I’m a bit tired today, apparently since I was active last night, but for the most part the mood is pleasant and the day is good. I’m very happy that it is Friday. Earl and I have a date to watch “The Wizard Of Oz” tonight at home. I have promised him popcorn. We have altered our plans for the weekend and will be keeping it local. Sometimes a little rest and keeping it local keeps the positive energy in perpetual motion.

Awake.

It is currently 3:54 a.m. in the Eastern Time Zone and I am wide awake. This is just lovely. I actually just did some work because I had some work things on my mind and I wanted to get them off my mind. I think I’m nuts.

I have noticed that when I am awake in the middle of the night and struggling with a bout of insomnia, I tend to write in a little more rambling style. This blog entry is an example of that. The words easily find their way to the keyboard after being formulated in my head, but it’s my brain that is thinking in more staccato terms.
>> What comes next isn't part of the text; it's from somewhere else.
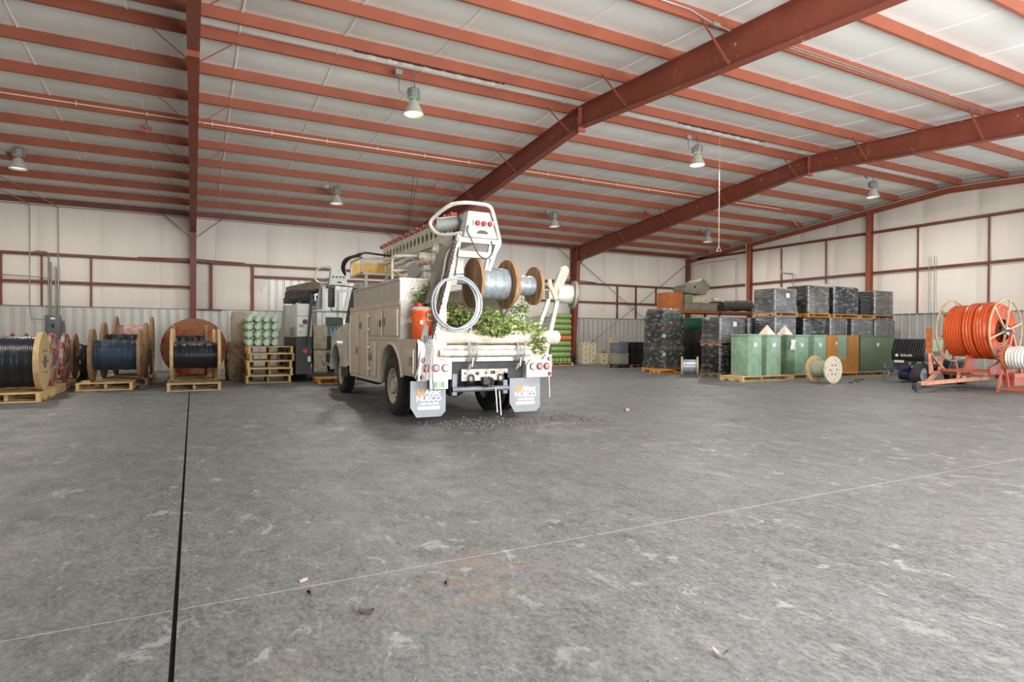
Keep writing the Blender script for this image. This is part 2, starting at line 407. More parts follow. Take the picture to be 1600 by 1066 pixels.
# end rafter: channel following the roof, with a pale conduit clipped on it
for (ya, yb) in ((D - 0.05, YR), (YR, 9.0)):
    m = MB(); da = 0.26
    m.hexa([(XE - 0.10, ya, zt(ya) - da), (XE - 0.02, ya, zt(ya) - da), (XE - 0.02, yb, zt(yb) - da), (XE - 0.10, yb, zt(yb) - da),
            (XE - 0.10, ya, zt(ya)), (XE - 0.02, ya, zt(ya)), (XE - 0.02, yb, zt(yb)), (XE - 0.10, yb, zt(yb))])
    m.hexa([(XE - 0.18, ya, zt(ya) - da - 0.012), (XE - 0.02, ya, zt(ya) - da - 0.012), (XE - 0.02, yb, zt(yb) - da - 0.012), (XE - 0.18, yb, zt(yb) - da - 0.012),
            (XE - 0.18, ya, zt(ya) - da), (XE - 0.02, ya, zt(ya) - da), (XE - 0.02, yb, zt(yb) - da), (XE - 0.18, yb, zt(yb) - da)])
    m.build('end_rafter', RED, wall_right, smooth=False)
MB().tube([(XE - 0.14, yy, zt(yy) - 0.05) for yy in (D - 0.3, 24, 20, 17, 14.4, YR, 12.2, 10.5, 9.0)], 0.016, 8).build('end_rafter_conduit', CONDUIT, wall_right)
# bent conduit drops on the end wall
def drop(pts, r=0.016, parent=None, mat=None, name='conduit'): return MB().tube(pts, r, 8).build(name, mat or BAR, parent or wall_right)
drop([(XE - 0.12, 26.9, 5.75), (XE - 0.12, 23.9, 5.75), (XE - 0.12, 23.85, 5.70), (XE - 0.12, 23.85, 3.2)], 0.012)
drop([(XE - 0.14, 23.15, zt(23.1) - 0.1), (XE - 0.14, 23.15, 3.3)], 0.024, mat=VTAB)
drop([(XE - 0.12, 20.95, 4.9), (XE - 0.12, 20.95, 4.75), (XE - 0.12, 20.9, 4.70), (XE - 0.12, 20.3, 4.62), (XE - 0.12, 20.25, 4.5), (XE - 0.12, 20.25, 3.0)], 0.02)
for yy in (13.75, 13.95): drop([(XE - 0.12, yy, 4.75), (XE - 0.12, yy, 2.2)], 0.014)

# left wall and front wall (behind the camera) with their open doorways
wall_left = struct(MB().prism([(YF, 0), (D + 0.3, 0), (D + 0.3, 6.75), (YR, 7.95), (YF, 6.9)], 'X', XW - 0.3, XW).build('wall_left', VINYL_W, smooth=False))
wall_front = struct(MB().box(XW, XE + 0.3, YF - 0.2, YF, 5.1, 7.0).build('wall_front', VINYL_W, smooth=False))
for a, b in ((XW, 0.9), (8.1, 9.9), (17.1, 19.0), (26.0, XE + 0.3)):
    MB().box(a, b, YF - 0.2, YF, 0, 5.1).build('wall_section', VINYL_W, wall_front, smooth=False)

# ------------------------------------------------------------------ roof
PT = 0.235
ceiling = struct(MB().prism([(YF - 0.2, zt(YF) + PT + 0.25), (YR, ZR + PT + 0.25), (D + 0.3, zt(D) + PT + 0.25), (D + 0.3, zt(D) + PT + 0.30), (YR, ZR + PT + 0.30), (YF - 0.2, zt(YF) + PT + 0.30)], 'X', XW - 0.3, XE + 0.3).build('ceiling', GALV, smooth=False))
D0, SP = 0.445, 1.5244
PYF = [YR + D0 + SP * i for i in range(9)]
PYN = [YR - D0 - SP * i for i in range(10)]
PURL = {}
def purlin_mesh(L):
    m = MB(); t = 0.010; fl = 0.065
    m.box(0, L, 0, t, 0, PT); m.box(0, L, t, fl, 0, t); m.box(0, L, fl - t, fl, t, 0.022); m.box(0, L, t, fl, PT - t, PT)
    for i in range(1, 4):                     # bolt heads and lap holes along the web
        for dz in (0.05, 0.19): m.box(L * i / 4 - 0.008, L * i / 4 + 0.008, -0.004, 0, dz - 0.008, dz + 0.008)
    return m.mesh('purlin', RED, smooth=False)
bays = [XW] + FR + [XE - 0.03]
for a, b in zip(bays[:-1], bays[1:]):
    me = purlin_mesh(b - a)
    for yy in PYF + PYN: link('purlin', me, ceiling, (a, yy, zt(yy)))
# insulation blankets draped over the purlins
def blanket(w, ylist):
    m = MB(); rows = []
    us = [0, 0.03, 0.12, 0.35, 0.65, 0.88, 0.97, 1.0]
    for a, b in zip(ylist[:-1], ylist[1:]):
        for q in range(6):
            t = q / 6; yy = a + (b - a) * t; s = math.sin(math.pi * t)
            rows.append([(w * u, yy, zt(yy) + PT + 0.004 - 0.055 * s * (0.7 + 0.3 * (1 - abs(2 * u - 1) ** 3))) for u in us])
    yy = ylist[-1]; rows.append([(w * u, yy, zt(yy) + PT + 0.004) for u in us])
    m.grid(rows)
    return m
yf = [YR + D0 - 0.30] + PYF + [D + 0.05]
yn = [YR + D0 - 0.30, YR - D0] + PYN[1:] + [YF]
def seam_tape(ylist):
    m = MB(); rows = []
    for a, b in zip(ylist[:-1], ylist[1:]):
        for q in range(6):
            t = q / 6; yy = a + (b - a) * t; z = zt(yy) + PT - 0.004 - 0.055 * math.sin(math.pi * t) * 0.72
            rows.append([(-0.030, yy, z + 0.006), (-0.012, yy, z - 0.012), (0.012, yy, z - 0.012), (0.030, yy, z + 0.006)])
    m.grid(rows); return m.mesh('seam_tape', VTAB, fix=False)
TF, TN = seam_tape(yf), seam_tape(yn)
BF = blanket(SEAMP, yf).mesh('roof_blanket', VINYL); BN = blanket(SEAMP, yn).mesh('roof_blanket', VINYL)
k = -5
while SEAM0 + k * SEAMP < XE:
    x = SEAM0 + k * SEAMP
    link('roof_blanket', BF, ceiling, (x, 0, 0)); link('roof_blanket', BN, ceiling, (x, 0, 0)); link('seam_tape', TF, ceiling, (x, 0, 0)); link('seam_tape', TN, ceiling, (x, 0, 0)); k += 1
# torn facing hanging along the ridge, two lengths
TORN = P('torn_white_facing', (240, 238, 232), 0.6, 0, 0.1, 12)
DARKGAP = P('dark_ridge_gap', (70, 66, 60), 0.9, 0, 0.3, 5)
for (x0, x1) in ((3.2, 6.7), (12.6, 16.0)):
    m = MB(); rows = [[], [], []]
    n = 40
    for i in range(n + 1):
        x = x0 + (x1 - x0) * i / n
        dz = 0.02 * math.sin(i * 1.3) + 0.016 * math.sin(i * 2.9 + 1)
        rows[0].append((x, PYF[0] - 0.16, ZR + PT - 0.02)); rows[1].append((x, PYF[0] - 0.22 + dz, ZR + PT - 0.07 + dz)); rows[2].append((x, PYF[0] - 0.27 + 1.5 * dz, ZR + PT - 0.02))
    m.grid(rows); m.build('torn_facing', TORN, ceiling)
    MB().box(x0 - 0.1, x1 + 0.1, PYF[0] - 0.46, PYF[0] - 0.27, ZR + PT - 0.03, ZR + PT - 0.015).build('ridge_gap', DARKGAP, ceiling, smooth=False)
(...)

I know why I’m awake right now. It’s because I fell asleep on the couch after supper. Earl likes “The X-Factor” and I sat down to get away from the computer and I promptly fell asleep. That was around 8:00 p.m. Possibly 8:30, so naturally, I woke up at 2:10 this morning and tossed and turned until coming down into my office and doing some work.

In reality, I need to get up in 94 minutes and get ready for the workday, because the work that I have done during this bout of insomnia doesn’t really count in the grand scheme of things. This kind of makes me sad, because I believe that outside of conference calls and meetings, I should be able to work whenever I feel the need to, as long as I am meeting my commitments and getting the things done that need to get done. It’s like a warring of paradigms; the old corporate rigidity that has been ingrained in many generations through the use of school “bell schedules” as children versus the more creative folks that think nothing of eating a roast beef dinner for breakfast, showering at 5:00 p.m. and doing their most creative, productive work when the rest of world is asleep per the schedule that has been dictated to them.

Such complexity in this increasingly complex world.